Nona is a young woman living on a planet or colony world that is either itself in rebellion against the Galactic Empire or part of a wider uprising (details are not exactly clear). The rebellion is driven by a faction called the Sons of Eden who are themselves riven into cliques will to fight each other. The Sons of Eden object to the Emperor's necromantic power (necromancy is the fundamental fact of all the books). Nona is cared for by three adults called Camilla Heat, Palamedes and Pyrrha who are either sheltering from the conflict among other refugees, or outright lying low. The four, and Nona in particular, are of interest to the Sons of Eden (which features members with names like We Suffer and We Suffer, and Crown Him With Many Crowns). Nona is either attending or working at a school for refugees kids, at which she becomes entwined with Hot Sauce and her gang.

There is a lot more going on here of course. Key issues in the book include Nona's identity - both the nature of the strong, kind and resourceful girl we see stepping off the page here, and who she might really be (whatever that means - if you've read the other books you may have a hint of the issues but no spoilers!)

Camilla and Palamedes do seem to be the same characters as their namesakes in early books, although there is a wrinkle on that which is never directly stated but which you'll work out.

I should add that it's actually a lot easier to follow all this if you read the audio. As ever, Moira Quirk performs miracles in bringing the various characters to vivid life and she gives them distinct voices which makes it much more straightforward to follow what is going on when some of the more, er, obscure things happen. If you can I'd strongly recommend reading the book that way.

In terms of plot development within the Locked Tombiverse, at one level there are few surprises here - the rebellion, and the Empire's difficulties, were already established - but at another, there is a lot of detail about the deep origins of the Emperor, making clear that, yes, this is our universe, and sort-of showing what the original sin was that led to the Locked Tomb.

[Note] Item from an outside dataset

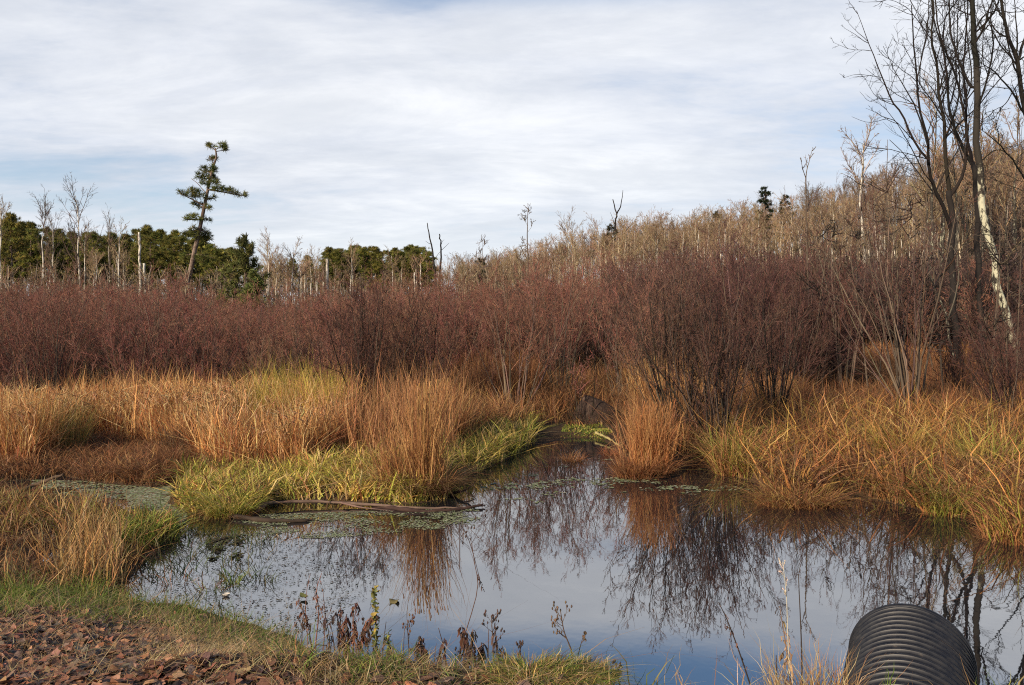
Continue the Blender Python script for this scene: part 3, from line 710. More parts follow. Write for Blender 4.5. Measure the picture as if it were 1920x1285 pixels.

On the other hand, Nona the Ninth is an absolutely brilliant episode in the wider story, Nona herself being a gloriously character who is absolutely having a great time in her life, despite the variety of weird and creepy things going on around her. Muir allows her a much more uncomplicated network of relationships and friendships that anyone in the earlier books did (even if we suspect there are some ulterior motives going on) and that gives the book a much lighter atmosphere than its predecessors. Away from the gothicism of the Nine Houses, it seems that humans can still breathe a bit and that is good to see.

All in all, a delightful story which I'd highly recommend. It seems this trilogy has now stretched to four books and I won't argue with that, not one bit, if Muir keeps delivering such sharp, engaging episodes.